L'histoire :
Dans un futur proche, le Japon est envahi par la technologie occidentale et se pose la question d’une fermeture totale des frontières. Toutefois, l’île de Kino est relativement épargnée par ce débat, étant donné qu’une loi y impose un maintien des traditions figées à la fin du XXème siècle… et notamment l’interdiction formelle de recourir aux androïdes. Dans cette enclave paisible, la sexagénaire Hélène se remet péniblement d’un grave accident de voiture. Les soins et la kiné l’ont privée de son poste de première pianiste au sein de l’orchestre philarmonique, durant plus d’un an. De fait, les dirigeants de cette institution ont anticipé sa succession… Au moment où elle peut enfin revenir, son poste est donc menacé par une jeune et brillante artiste. Hélène se pose beaucoup de questions : sera-t-elle capable de rejouer au même niveau d’excellence qu’avant ? Et sa vie de couple avec son mari Edo, ne mériterait-elle pas un peu de piment ? Elle propose carrément à Edo de dénicher une jeune femme qui serait son sosie, afin de faire une partie à trois. Elle sent le refus d’Edo trop poli pour être franc. Malgré la loi en vigueur, elle prend donc l’initiative de commander un robot à son image, une IAH muette mais dernier cri, capable de ressentir les sentiments humains profonds et d’adopter un comportement adapté…
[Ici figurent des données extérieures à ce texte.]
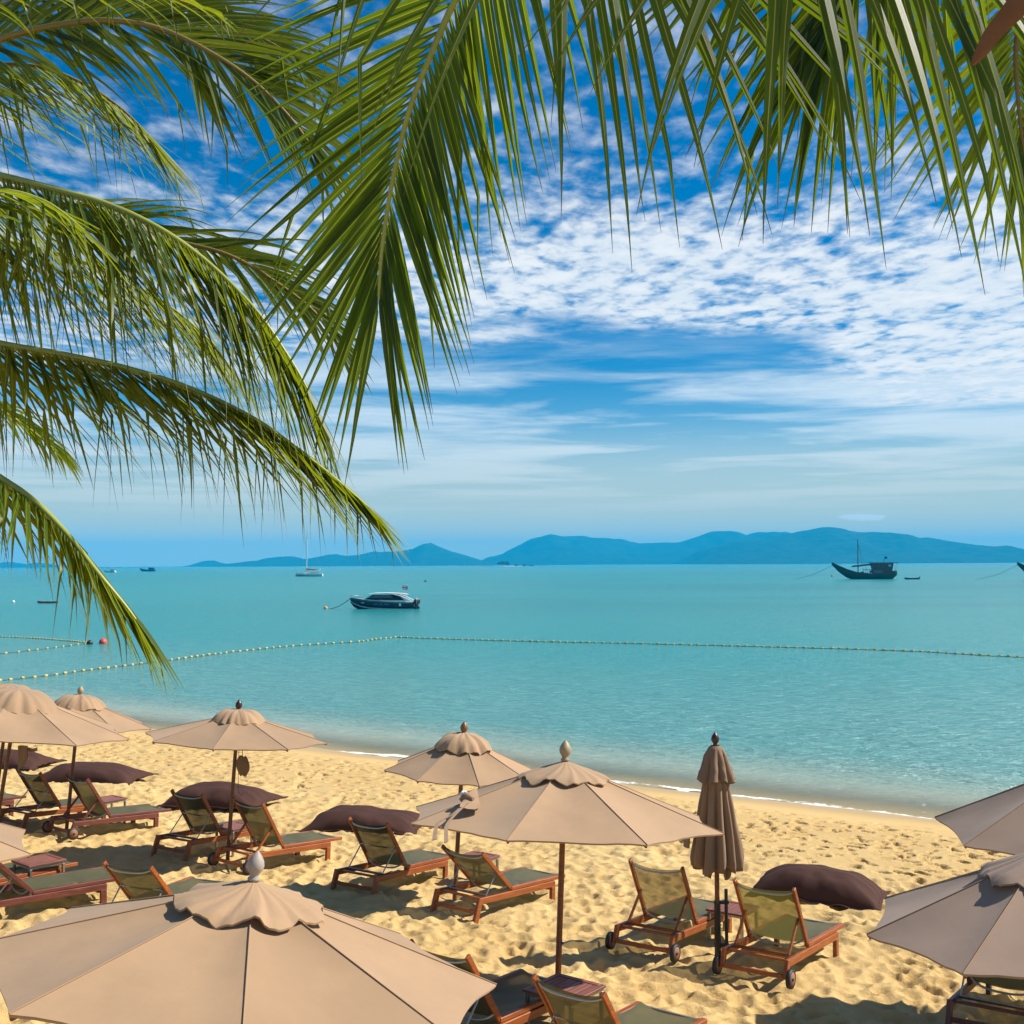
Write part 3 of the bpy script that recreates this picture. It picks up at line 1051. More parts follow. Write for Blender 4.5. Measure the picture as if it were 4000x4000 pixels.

Ce qu'on en pense sur la planète BD :
Idéal est la première bande dessinée de ses deux auteurs, Baptiste Chaubard, libraire parisien et Thomas Hayman, fana d’architecture. On ressent d’ailleurs fort bien la propension à la géométrie des espaces à travers son trait fin encré, léché, réaliste, besogné jusqu’à une ultime esthétique proprette et paisible – japonisante ! Les 38 premières pages entièrement muettes donnent le ton ! Cela aboutit à des paysages au cordeau, qui font honneur à la culture zen traditionnelle du pays du soleil levant, mais aussi à des architectures intérieures élégantes et épurées. On sent le dessinateur moins à l’aise avec les faciès de ses personnages, plus atones que flegmatiques. Sans doute, cela participe-t-il aussi d’un parti-pris qui permet la confusion entre l’héroïne Hélène et son sosie androïde Kai. Car là se trouve le propos de cette fable d’anticipation inscrite sous une époque légèrement futuriste de retour drastique à l’autarcie et aux traditions, comme lors du Sakoku – c’est-à-dire la fermeture commerciale totale sous l’ère Edo (« Edo », c’est aussi le prénom du personnage masculin…). Mais là où les fictions d’anticipation homologues tentent souvent d’interroger la question de l’âme des robots, les auteurs interrogent plutôt ici l’âme humaine, face à la présence des robots. Faut-il les craindre ou les jalouser ? Faut-il les interdire ou les exploiter ? Les sujets sont habilement amenés et mis en perspective, dans un pays précisément tiraillé depuis toujours entre modernité et traditions. Le style graphique et le contexte d’anticipation font penser à ce que crée Hugo Bienvenu (Préférence système, Total…), ce qui n’est pas la moindre des comparaisons.